BAFTA CYMRU 2024
FEATURE/TELEVISION FILM CHUCK CHUCK BABY
BREAKTHROUGH CYMRU JANIS PUGH
View Chuck Chuck Baby on BFI PLAYER. click here
Amid the vibrant neon lights of a chicken packing factory, two women fall in love.
Set in present day industrial North Wales, Helen spends her nights packing chickens and her days caring for a dying mother-figure Gwen. Helen’s world takes an unexpected turn with the return of Joanne. They were the objects of the other’s unspoken teenage passions twenty years ago. One night, encouraged by Helen, Joanne starts a playful wooing game that re-awakens their youthful feelings.
As they fall in love and lust, Helen’s zest for life returns but Joanne feels the walls closing in as she faces something much darker from her past. Helen’s world is shattered when Gwen dies and Joanne’s painful memories cause her to flee. Separated and alone, will both women reflect on their unfulfilled chance to break their barriers and allow love to win?
Chuck Chuck Baby stars Louise Brealey and Annabel Scholey and is supported by BFI, BBC and Ffilm Cymru Wales.
Writer/Director Janis Pugh said: “I am absolutely delighted to be screening Chuck Chuck Baby at Edinburgh International Film Festival. It’s a festival I have always loved as a film maker and an audience member.
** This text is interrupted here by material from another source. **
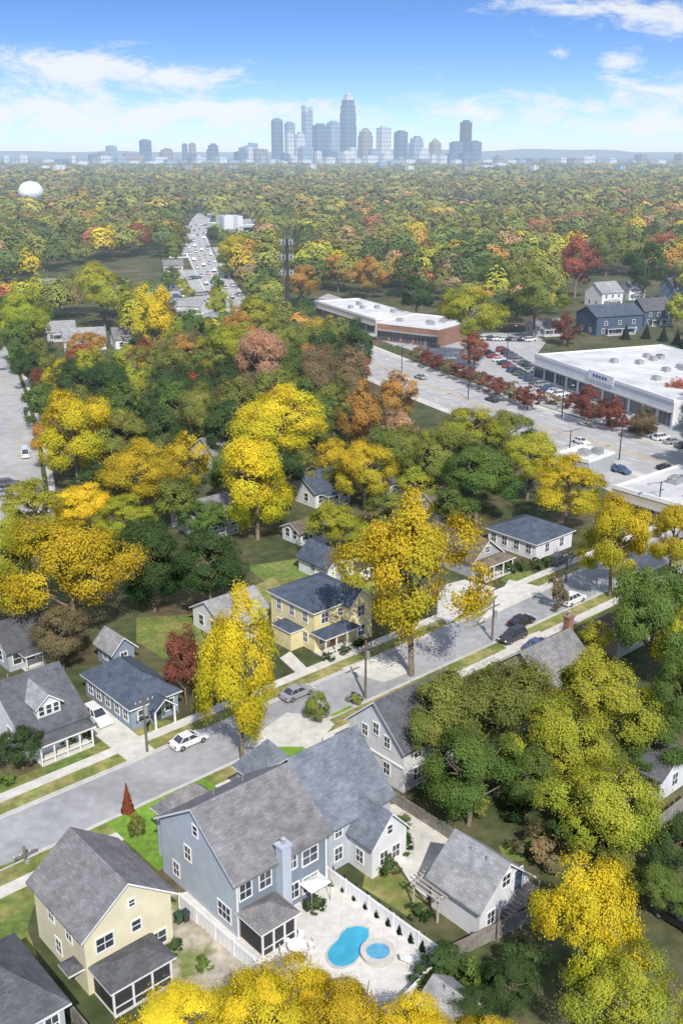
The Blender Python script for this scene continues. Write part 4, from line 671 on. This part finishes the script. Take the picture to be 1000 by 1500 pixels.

I couldn’t be happier.
Chuck Chuck Baby is a musical comedy drama which celebrates female working class friendship and love. The film was shot in my home town in North Wales and set in a world of magical realism. The film evokes themes of love, loss and grief and centres on the two leads, Helen and Joanne.
It was very important for me to write a film about two women who had suffered physical and emotional brutality in their past who come together to overcome that to find beauty in their present lives.
The use of music in the film is significant part of my work, it is used to convey the wants and desires of characters. It’s much more than mood and atmosphere, it is very much part of their emotional journey.
Although the film is a story of love, it is also a story of barriers and fences and what happens when we shut people out. I think from the moment I started writing this film, I really wanted the audience to cry, laugh, sing, cry a little bit more and then go home with the film in their hearts and pull down their own fences.”